NÚCLEOS INSTITUTO TOMIE OHTAKE
EMANCIPAÇÕES – este núcleo mostra como desde que existiu a escravidão manteve-se firme a certeza da liberdade. Desde o aprisionamento na África, durante a viagem nos navios negreiros e já na chegada às Américas e ao Caribe escravizados e escravizadas sempre se rebelaram, promoveram insurreições, fugiram, cometeram suicídios e abortos e formaram quilombos, que não eram, como se costumou definir, locais isolados.

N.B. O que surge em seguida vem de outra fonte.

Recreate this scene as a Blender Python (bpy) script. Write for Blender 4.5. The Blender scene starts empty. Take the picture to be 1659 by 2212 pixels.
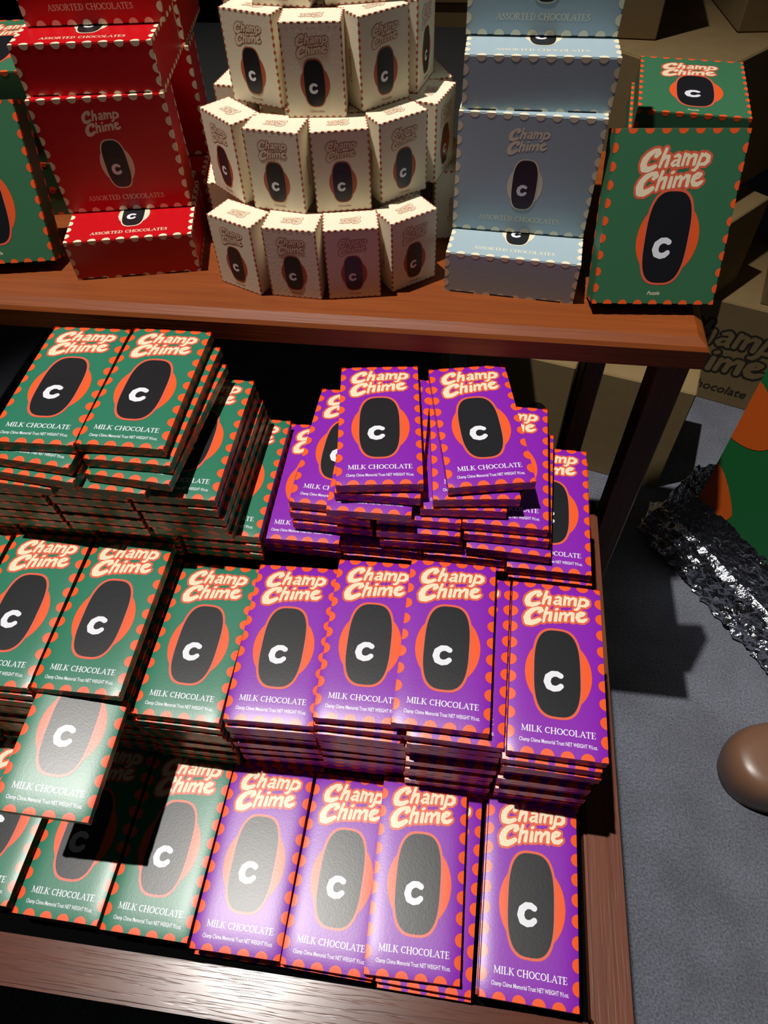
import bpy, bmesh, math, random
import numpy as np
from mathutils import Vector, Matrix
from mathutils.geometry import delaunay_2d_cdt
random.seed(7)
C = bpy.context.scene.collection
sc = bpy.context.scene
R = math.radians
EYE = 1.30                       # camera height above the floor; all heights below are written relative to the eye
# ------------------------------------------------------------------ camera
cam_d = bpy.data.cameras.new('camera'); cam = bpy.data.objects.new('camera', cam_d); C.objects.link(cam)
cam_d.sensor_fit = 'HORIZONTAL'; cam_d.sensor_width = 36; cam_d.lens = 1500 / 1659 * 36
cam_d.clip_start = 0.02
_r = Vector((0.9914352, 0.12823142, -0.02475776)); _u = Vector((-0.08636218, 0.7859277, 0.61225748)); _f = Vector((-0.09796845, 0.60487549, -0.79027073))
cam.matrix_world = Matrix(((_r.x, _u.x, -_f.x, 0), (_r.y, _u.y, -_f.y, 0), (_r.z, _u.z, -_f.z, EYE), (0, 0, 0, 1)))
sc.camera = cam
# ------------------------------------------------------------------ world, lamps, exposure
wd = bpy.data.worlds.new('world'); sc.world = wd; wd.use_nodes = True
wd.node_tree.nodes['Background'].inputs[0].default_value = (0.75, 0.85, 1.0, 1)
wd.node_tree.nodes['Background'].inputs[1].default_value = 0.016
sp = bpy.data.lights.new('track_spotlight', 'SPOT'); spo = bpy.data.objects.new('track_spotlight', sp); C.objects.link(spo)
sp.energy = 1120; sp.color = (1.0, 0.965, 0.91); sp.spot_size = R(37); sp.spot_blend = 1.0; sp.shadow_soft_size = 0.035
spo.location = (-1.13, 0.50, 4.26 + EYE)
spo.rotation_euler = (Vector((-0.05, 0.40, -0.7 + EYE)) - spo.location).to_track_quat('-Z', 'Y').to_euler()
fl = bpy.data.lights.new('added_fill_light', 'AREA'); flo = bpy.data.objects.new('added_fill_light', fl); C.objects.link(flo)  # added soft fill from behind the camera, lifts the front faces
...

ATIVISMOS E RESISTÊNCIAS – ser mestre de si, desobedecer o mando, é o mote que inspira este núcleo. Partindo da grande revolta do Haiti, que mostrou ao mundo como ser escravo não era destino, o núcleo chega até os protestos mais contemporâneos. Coloca, assim, em diálogo diferentes temporalidades e geografias de ativismos afro-atlânticos, dando especial atenção às práticas de resistência à escravidão, às lutas por direitos civis e de combate ao racismo, aos rituais religiosos e às contra-narrativas de empoderamento e formação de espaços de sociabilidade negra.
Como parte do processo de pesquisa e preparação da mostra, o MASP promoveu dois seminários internacionais, em 28 e 29 de outubro de 2016 e 21e 22 de outubro de 2017, reunindo especialistas em vários domínios e temas, como história da arte, sociologia, história e antropologia. Uma seleção dessas palestras e artigos, bem como outros materiais selecionados para esse fim, será publicada como uma antologia de textos. Além disso, um catálogo completo e ilustrado acompanhará a exposição, com textos dos curadores.
O escritório de arquitetura Metro Arquitetos Associados assina a expografia da mostra no MASP, enquanto a do Instituto Tomie Ohtake é assinada pela própria equipe.